The watch market is ripe for disruption. In effect, three giant holding companies dominate it. Swatch, which owns Rado, Omega, Longines, Breguet, Harry Winston and others; Richemont, which owns Cartier, Jaeger, Piaget, and Van Cleef & Arpels; and LVMH, which owns Bulgari, Dior and TAG Heuer. There are some smaller groups, of which Rolex is the largest single-brand player. As on all luxury products, the margins are attractive; but the really great watch brands run not just on current marketing and quality, but on history, and you can't really buy that if you're a new brand-name entry. Unless, of course, you're Apple, and have a different history of quality to bring to the equation.
For Apple itself, the reasoning is straightforward. It already dominates its current segments - though it will need to keep growing its iPhone in developing-country markets. But, now that it is a $700-billion company, it needs to find new markets to conquer. That's what Apple Watch is all about, as is its reported venture into cars. And, as some analysts have pointed out, for a $700-billion company to show solid growth, it is not enough to capture low margin markets. Selling a few million watches with minimal margins is not enough to satisfy Apple; it has to steadily move up the value chain as well, selling more and more expensive goods. Thus iPods to phones, phones to tablets, and tablets to watches - and thence to cars, and who knows what after that.
This is what lies behind the apparently puzzling pricing of the Apple Watch. There are three main lines - the cheapest will cost around $350-450, about the price of a new iPhone. But the "regular" Apple Watch will cost a couple of hundred dollars more; and there is also to be a top-of-the-line model that will cost $10,000, and compete with mid-level, partly hand-made Swiss watches. Even the lowest-priced offering is more expensive than its regular Pacific Rim-made watch counterpart, like a Seiko. And, further, it won't work without being connected to an iPhone, as well as being significantly more expensive than the existing "smartwatches" that run Google's Android Wear operating system. But when it is realised that Apple is in fact trying something entirely new, the pricing decision makes more sense.
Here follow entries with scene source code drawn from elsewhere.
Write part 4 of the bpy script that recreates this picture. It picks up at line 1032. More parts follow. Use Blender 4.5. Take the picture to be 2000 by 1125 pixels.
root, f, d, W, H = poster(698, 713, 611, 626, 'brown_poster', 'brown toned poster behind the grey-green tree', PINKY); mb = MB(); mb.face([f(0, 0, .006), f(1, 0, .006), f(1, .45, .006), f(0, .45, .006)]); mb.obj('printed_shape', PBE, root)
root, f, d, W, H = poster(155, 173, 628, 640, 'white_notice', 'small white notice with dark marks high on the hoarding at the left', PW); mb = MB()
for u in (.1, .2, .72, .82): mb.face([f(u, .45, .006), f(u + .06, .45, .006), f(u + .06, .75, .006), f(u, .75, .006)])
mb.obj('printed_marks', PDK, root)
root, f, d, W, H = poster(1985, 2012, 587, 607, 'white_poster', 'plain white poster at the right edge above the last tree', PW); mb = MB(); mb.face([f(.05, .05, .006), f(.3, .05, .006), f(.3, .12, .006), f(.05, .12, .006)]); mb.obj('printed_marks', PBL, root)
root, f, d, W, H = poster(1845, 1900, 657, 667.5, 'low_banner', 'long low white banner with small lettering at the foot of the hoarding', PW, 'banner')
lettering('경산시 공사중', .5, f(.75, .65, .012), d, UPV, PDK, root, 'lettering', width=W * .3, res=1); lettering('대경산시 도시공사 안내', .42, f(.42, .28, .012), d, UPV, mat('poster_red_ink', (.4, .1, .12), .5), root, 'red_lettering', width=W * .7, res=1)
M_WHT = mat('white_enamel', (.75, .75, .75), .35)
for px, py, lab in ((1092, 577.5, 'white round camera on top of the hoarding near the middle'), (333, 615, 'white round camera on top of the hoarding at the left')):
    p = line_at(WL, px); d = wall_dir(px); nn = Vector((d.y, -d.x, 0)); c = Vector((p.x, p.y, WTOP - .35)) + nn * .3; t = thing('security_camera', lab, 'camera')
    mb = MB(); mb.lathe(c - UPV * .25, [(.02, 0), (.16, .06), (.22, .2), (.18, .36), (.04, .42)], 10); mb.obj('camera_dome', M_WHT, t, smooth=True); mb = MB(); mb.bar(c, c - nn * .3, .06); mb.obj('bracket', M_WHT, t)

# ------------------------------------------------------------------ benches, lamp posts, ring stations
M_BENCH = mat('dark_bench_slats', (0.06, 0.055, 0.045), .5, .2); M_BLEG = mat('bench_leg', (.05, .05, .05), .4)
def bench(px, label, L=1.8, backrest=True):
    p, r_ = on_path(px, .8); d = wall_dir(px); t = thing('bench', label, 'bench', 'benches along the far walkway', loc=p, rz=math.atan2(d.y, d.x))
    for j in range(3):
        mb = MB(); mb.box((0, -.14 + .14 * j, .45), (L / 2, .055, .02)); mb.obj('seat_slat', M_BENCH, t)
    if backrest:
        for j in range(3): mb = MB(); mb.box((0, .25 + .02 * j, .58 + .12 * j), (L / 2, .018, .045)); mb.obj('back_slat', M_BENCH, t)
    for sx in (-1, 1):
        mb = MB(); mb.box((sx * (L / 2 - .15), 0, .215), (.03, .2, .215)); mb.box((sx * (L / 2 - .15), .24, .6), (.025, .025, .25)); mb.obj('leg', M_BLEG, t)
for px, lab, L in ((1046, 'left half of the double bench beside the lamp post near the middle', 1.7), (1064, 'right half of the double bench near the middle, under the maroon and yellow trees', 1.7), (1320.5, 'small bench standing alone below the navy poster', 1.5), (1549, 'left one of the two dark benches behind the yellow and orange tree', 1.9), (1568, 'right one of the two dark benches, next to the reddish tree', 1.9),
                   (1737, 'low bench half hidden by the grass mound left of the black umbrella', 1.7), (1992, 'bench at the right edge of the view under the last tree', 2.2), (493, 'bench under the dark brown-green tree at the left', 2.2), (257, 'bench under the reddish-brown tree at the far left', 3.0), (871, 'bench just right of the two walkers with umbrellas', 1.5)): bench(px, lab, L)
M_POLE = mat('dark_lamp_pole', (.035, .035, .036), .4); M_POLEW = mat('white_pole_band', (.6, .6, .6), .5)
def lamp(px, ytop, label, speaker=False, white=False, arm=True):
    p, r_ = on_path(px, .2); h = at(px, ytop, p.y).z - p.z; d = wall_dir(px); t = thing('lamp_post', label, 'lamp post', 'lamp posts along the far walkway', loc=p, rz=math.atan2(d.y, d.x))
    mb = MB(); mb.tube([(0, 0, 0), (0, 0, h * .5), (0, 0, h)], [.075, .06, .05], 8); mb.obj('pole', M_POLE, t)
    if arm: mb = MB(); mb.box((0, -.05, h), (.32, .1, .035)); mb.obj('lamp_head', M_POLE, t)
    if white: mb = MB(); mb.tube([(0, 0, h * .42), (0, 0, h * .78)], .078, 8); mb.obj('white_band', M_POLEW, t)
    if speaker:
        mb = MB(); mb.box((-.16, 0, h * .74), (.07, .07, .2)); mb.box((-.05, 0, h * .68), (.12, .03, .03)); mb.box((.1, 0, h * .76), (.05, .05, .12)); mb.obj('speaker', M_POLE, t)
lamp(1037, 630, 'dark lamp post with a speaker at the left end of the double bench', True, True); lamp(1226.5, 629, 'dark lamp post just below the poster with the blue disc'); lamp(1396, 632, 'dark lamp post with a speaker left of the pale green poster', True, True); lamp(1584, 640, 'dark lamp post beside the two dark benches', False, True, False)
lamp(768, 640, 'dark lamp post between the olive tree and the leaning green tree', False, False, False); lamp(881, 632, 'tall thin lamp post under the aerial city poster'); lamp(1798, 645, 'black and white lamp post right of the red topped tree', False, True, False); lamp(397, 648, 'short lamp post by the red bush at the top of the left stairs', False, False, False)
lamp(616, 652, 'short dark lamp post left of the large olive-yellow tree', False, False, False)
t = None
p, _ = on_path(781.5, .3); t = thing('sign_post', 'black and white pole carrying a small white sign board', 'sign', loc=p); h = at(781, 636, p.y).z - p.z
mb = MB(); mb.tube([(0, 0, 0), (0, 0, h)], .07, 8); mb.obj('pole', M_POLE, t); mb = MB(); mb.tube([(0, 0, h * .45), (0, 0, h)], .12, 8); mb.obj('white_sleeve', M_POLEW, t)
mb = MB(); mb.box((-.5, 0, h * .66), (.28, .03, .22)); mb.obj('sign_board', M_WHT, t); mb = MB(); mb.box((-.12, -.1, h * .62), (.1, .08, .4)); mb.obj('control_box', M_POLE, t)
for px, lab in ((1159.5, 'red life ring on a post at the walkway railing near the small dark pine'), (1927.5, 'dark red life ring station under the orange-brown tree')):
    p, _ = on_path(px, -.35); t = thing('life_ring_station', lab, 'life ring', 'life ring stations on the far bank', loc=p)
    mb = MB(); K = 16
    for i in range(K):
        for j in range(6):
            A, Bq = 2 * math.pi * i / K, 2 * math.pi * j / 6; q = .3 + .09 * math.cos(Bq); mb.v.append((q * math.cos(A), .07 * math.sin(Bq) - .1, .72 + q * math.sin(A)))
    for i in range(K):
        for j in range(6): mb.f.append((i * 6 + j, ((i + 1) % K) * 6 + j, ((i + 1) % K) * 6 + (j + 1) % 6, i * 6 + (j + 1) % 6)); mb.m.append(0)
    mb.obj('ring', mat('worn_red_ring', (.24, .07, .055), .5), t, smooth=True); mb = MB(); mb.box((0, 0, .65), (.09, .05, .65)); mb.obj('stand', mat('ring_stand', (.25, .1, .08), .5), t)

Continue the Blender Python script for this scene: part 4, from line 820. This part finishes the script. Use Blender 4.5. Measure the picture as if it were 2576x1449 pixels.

Like much else that the Cupertino-headquartered company does, though, there is a whiff of the future about it. Many assumed that the ubiquity of mobile phones meant that the two-way watch radio of Golden Age science fiction - think Dick Tracy - in which entire cities were imagined walking around and talking into their wrists, would never come to be. The Apple Watch, which will make calls via its attached iPhone, might make that a reality. And, certainly, people will be less scared of losing their phones if they're wearing them on their wrist.